LBN 438 is a dim dust cloud, illuminated principally by
extended red emission. The cloud is estimated to be about 1200 light-years from Earth (although lots of other numbers are used); at that distance,
this piece of the nebula would be about eleven light-years long. Technical Information: L:R:G:B: 630:150:210:260 (a total of almost 21 hours of light-frame exposure time); luminance was a blend of thirty-eight 15-minute images and 20 3-minute images; red and green exposures were all 15-minute exposures;
blue all 20-minute exposures. Equipment: RC Optical Systems 14.5 inch Ritchey-Chretien carbon fiber truss telescope, with ion-milled optics and RCOS field flattener, at about f/9, and an SBIG STX-16803 camera with
internal filter wheel (SBIG filter set), guided by an SBIG AO-X, all riding on a Bisque Paramount ME German Equatorial Mount. Image Acquisition/Camera Control: Maxim DL, controlled with ACP Expert/Scheduler, working in concert with TheSkyX. Processing: All images calibrated (darks, bias and sky flats), aligned, combined and cropped in Pixinsight. Color combine in Pixinsight. Some finish work (background neutralization,
color calibration, some sharpening, deconvolution and noise reduction) done in Pixinsight; some cleanup finish work was done in Photoshop CC. Location: Data acquired remotely from Sierra Remote Observatories, Auberry, California, USA. Date: Images taken on many nights in October of 2022. Image posted December 16, 2022. Date: Image scale of full-resolution image: 0.56 arcseconds per pixel. Seeing: Generally good CCD Chip temperature: -25C Copyright 2022
Mark de Regt
The bright blue area in the upper right of the image is the glow from a very bright, blue star.
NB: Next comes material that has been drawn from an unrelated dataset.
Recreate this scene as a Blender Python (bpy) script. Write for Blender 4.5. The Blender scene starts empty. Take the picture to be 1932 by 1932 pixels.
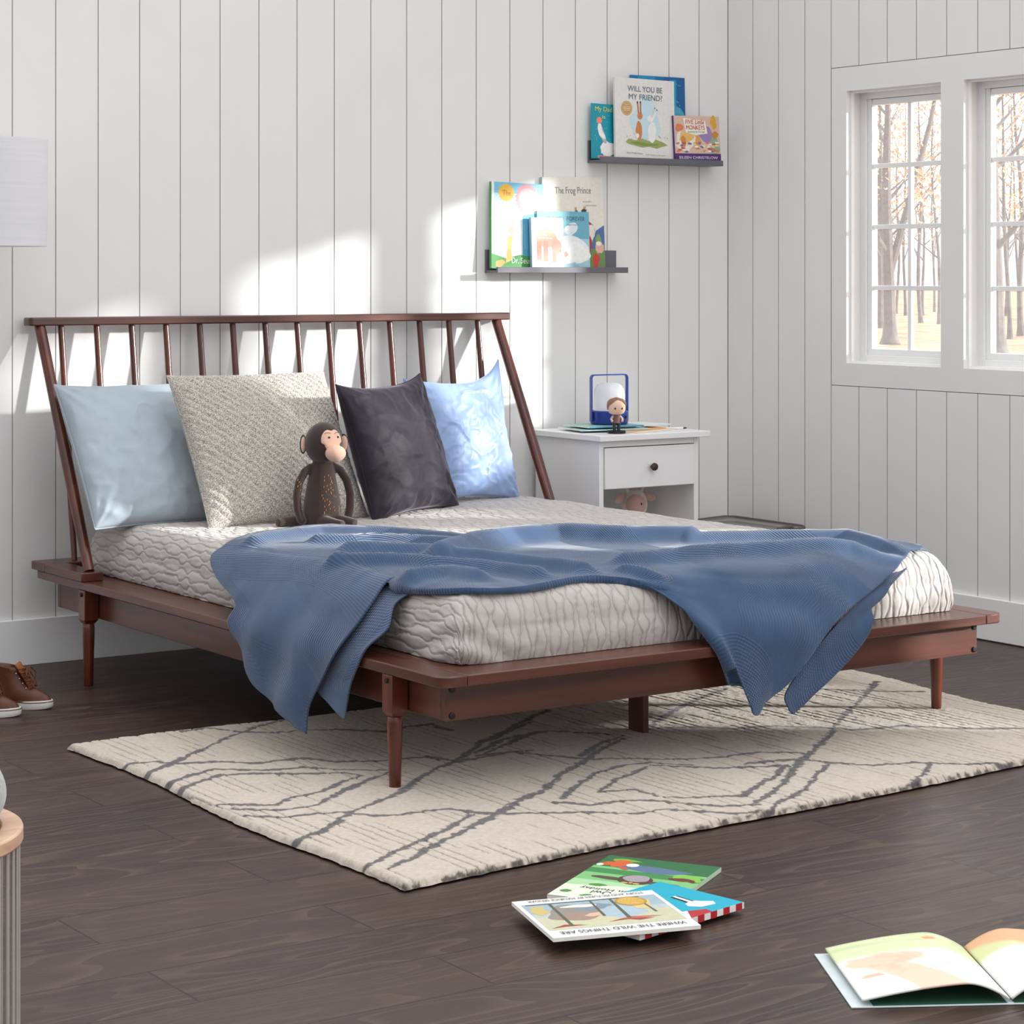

The bright yellow area in teh lower left of the image is the glow from a very bright, yellow star.
As is generally the case in an image I take, there are many small background galaxies in the image. In particular, I was charmed to see what clearly is a spiral galaxy, almost face-on to us, above and to the right of
the center part of the image, just below a very bright star.